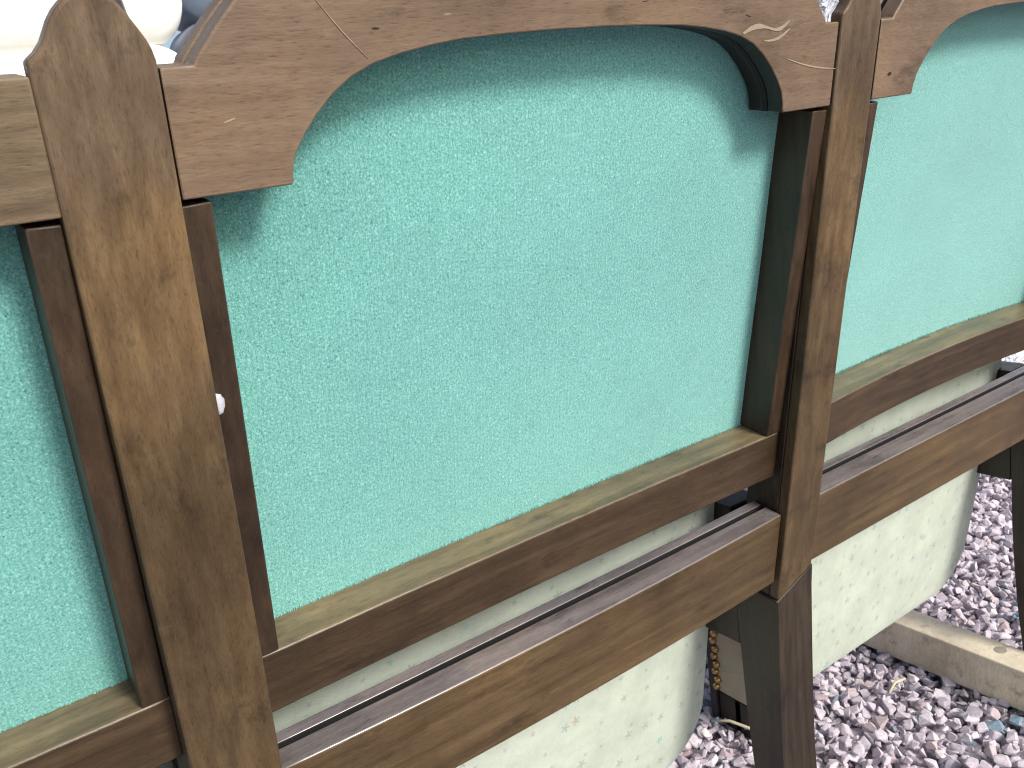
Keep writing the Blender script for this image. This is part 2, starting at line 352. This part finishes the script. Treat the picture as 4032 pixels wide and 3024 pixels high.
FIN = [(-.060, -.046), (-.050, -.038), (-.043, -.030), (-.037, -.019), (-.033, -.011), (-.026, -.001), (-.018, .007), (-.008, .013), (.002, .0155),
       (.012, .015), (.022, .0115), (.030, .006), (.036, -.001), (.043, -.013), (.049, -.023), (.054, -.032), (.0575, -.040), (.060, -.052)]
def add_post(k, wl=0.060):
    c = PC+k*PITCH
    sc = wl/0.060
    top = [(c+a*sc, b) for a, b in FIN]
    # the lower end is scarfed on to the leg
    ol = top+[(c+wl, -1.215), (c-wl, -1.268)]
    o = prism('post', ol, 0.0, -0.026, m_post, R0, bevel=0.0016)
    prism('backing_strip', [(c-wl, -.066), (c+wl, -.066), (c+wl, -1.216), (c-wl, -1.2675)], -.0262, -.112, m_leg, o, bevel=0.001)
    return o
for k in (-1, 0, 1, 2): add_post(k, 0.0605 if k < 1 else 0.0555)

CT = [(.0, -.059), (.036, -.059), (.039, -.052), (.048, -.042), (.064, -.023), (.079, -.007), (.092, .006), (.115, .024), (.15, .042), (.20, .056), (.28, .067), (.38, .074), (.47, .078), (.571, .079)]
AR = [(-.571, -.197), (-.441, -.197), (-.439, -.180), (-.433, -.162), (-.420, -.143), (-.402, -.122), (-.378, -.100), (-.352, -.083), (-.322, -.071), (-.285, -.062), (-.24, -.055), (-.195, -.050), (-.12, -.047), (-.04, -.0455)]
def crest(k):
    c = BC+k*PITCH; half = .571-.002
    left = [(c-half-(.571-half)*0+a*(half/.571), b) for a, b in CT]
    right = [(2*c-u, v) for u, v in left[::-1]][1:]
    low = [(c+a*(half/.571), b) for a, b in AR]
    lowr = [(2*c-u, v) for u, v in low[::-1]]
    ol = left+right+lowr[::-1][::-1][::-1] if False else left+right+[(2*c-u, v) for u, v in low]+low[::-1]
    o = prism('crest_rail', ol, -0.003, -0.036, m_crest2 if k < 0 else m_crest, R0, bevel=0.0012)
    nf = len(ol); nl = len(left+right)
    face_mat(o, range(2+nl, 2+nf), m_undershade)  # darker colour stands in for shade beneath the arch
    # a second board behind, with a groove between
    ol2 = [(c+(u-c)*1.0, v-0.0005) for u, v in ol]
    core = [(u, v-0.009) if i < len(left+right) else (u, v) for i, (u, v) in enumerate(ol)]
    prism('groove_shade_board', core, -0.0362, -0.0468, m_black, o, bevel=0)
    ib = prism('inner_board', ol2, -0.047, -0.0765, m_crest, o, bevel=0.0010)
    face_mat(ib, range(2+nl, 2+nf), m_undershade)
    return o
for k in (-1, 0, 1): crest(k)

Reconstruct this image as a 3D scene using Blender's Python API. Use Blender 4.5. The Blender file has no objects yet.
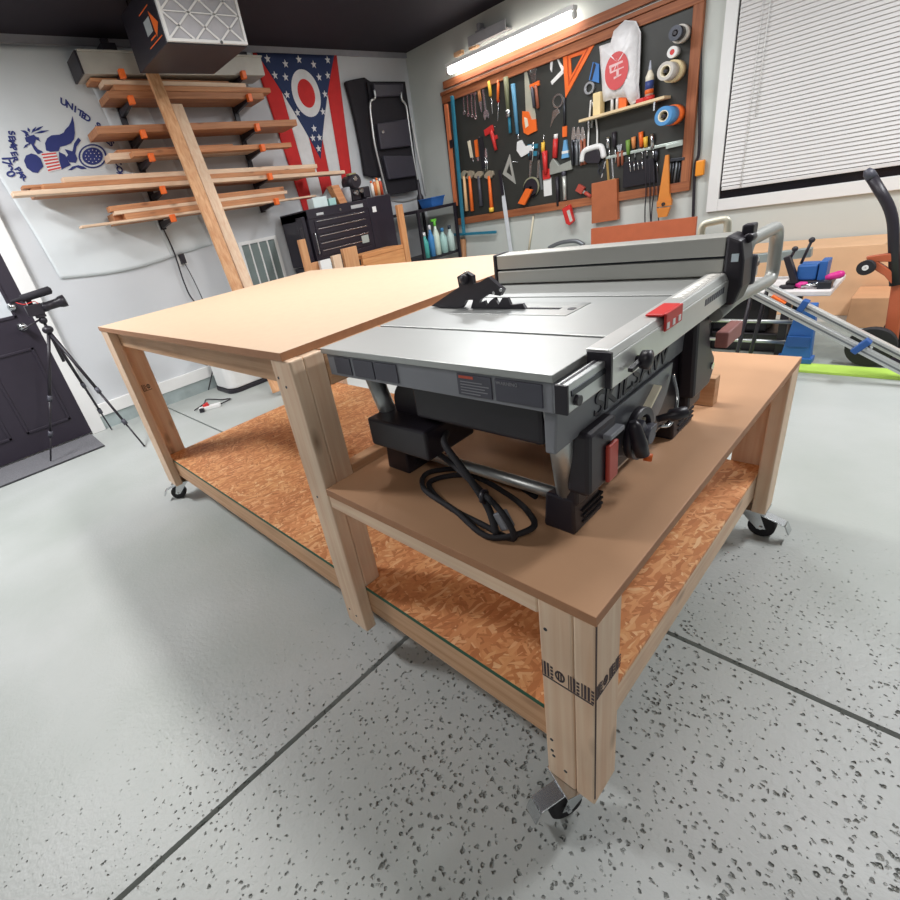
import bpy, math, random
from mathutils import Vector, Matrix
random.seed(7)
S = bpy.context.scene
COL = S.collection
PI = math.pi

# ------------------------------------------------------------------ camera
CAMLOC = Vector((2.689, -0.503, 1.199))
CAMROT = Matrix(((0.6748646583, -0.2193575840, 0.7045849440),
                 (0.7158362511, 0.4265440872, -0.5528459129),
                 (-0.1792655980, 0.8774636129, 0.4448836402)))
FPX, PX, PY = 480.26, -53.8, 2.94
cd = bpy.data.cameras.new('camera'); cam = bpy.data.objects.new('camera', cd); COL.objects.link(cam)
cd.sensor_width = 36; cd.lens = FPX / 900 * 36; cd.shift_x = -PX / 900; cd.shift_y = PY / 900
cd.clip_start = 0.05
cam.matrix_world = Matrix.Translation(CAMLOC) @ CAMROT.to_4x4()
S.camera = cam

# ------------------------------------------------------------------ light
S.view_settings.view_transform = 'Standard'; S.view_settings.look = 'None'
S.view_settings.gamma = 1; S.view_settings.use_curve_mapping = False
S.view_settings.exposure = 0.0
w = bpy.data.worlds.new('world'); S.world = w; w.use_nodes = True
w.node_tree.nodes['Background'].inputs[0].default_value = (0.8, 0.85, 1, 1)
w.node_tree.nodes['Background'].inputs[1].default_value = 0.3

def area(name, loc, sx, sy, power, col=(1, .97, .93), rot=(0, 0, 0)):
    l = bpy.data.lights.new(name, 'AREA'); l.shape = 'RECTANGLE'; l.size = sx; l.size_y = sy
    l.energy = power; l.color = col
    o = bpy.data.objects.new(name, l); COL.objects.link(o); o.location = loc; o.rotation_euler = rot
    return o
area('ceiling_tube_light', (1.2, 0.85, 2.64), 2.4, 0.22, 58, (1, .98, .96))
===
## TASK INSTRUCTIONS
In the listing above, find the line containing "Reconstruct this image" and the line containing "PI = math.pi", then return both of them and every line between, exactly, without pictures.

## TASK RESULT
Reconstruct this image as a 3D scene using Blender's Python API. Use Blender 4.5. The Blender file has no objects yet.
import bpy, math, random
from mathutils import Vector, Matrix
random.seed(7)
S = bpy.context.scene
COL = S.collection
PI = math.pi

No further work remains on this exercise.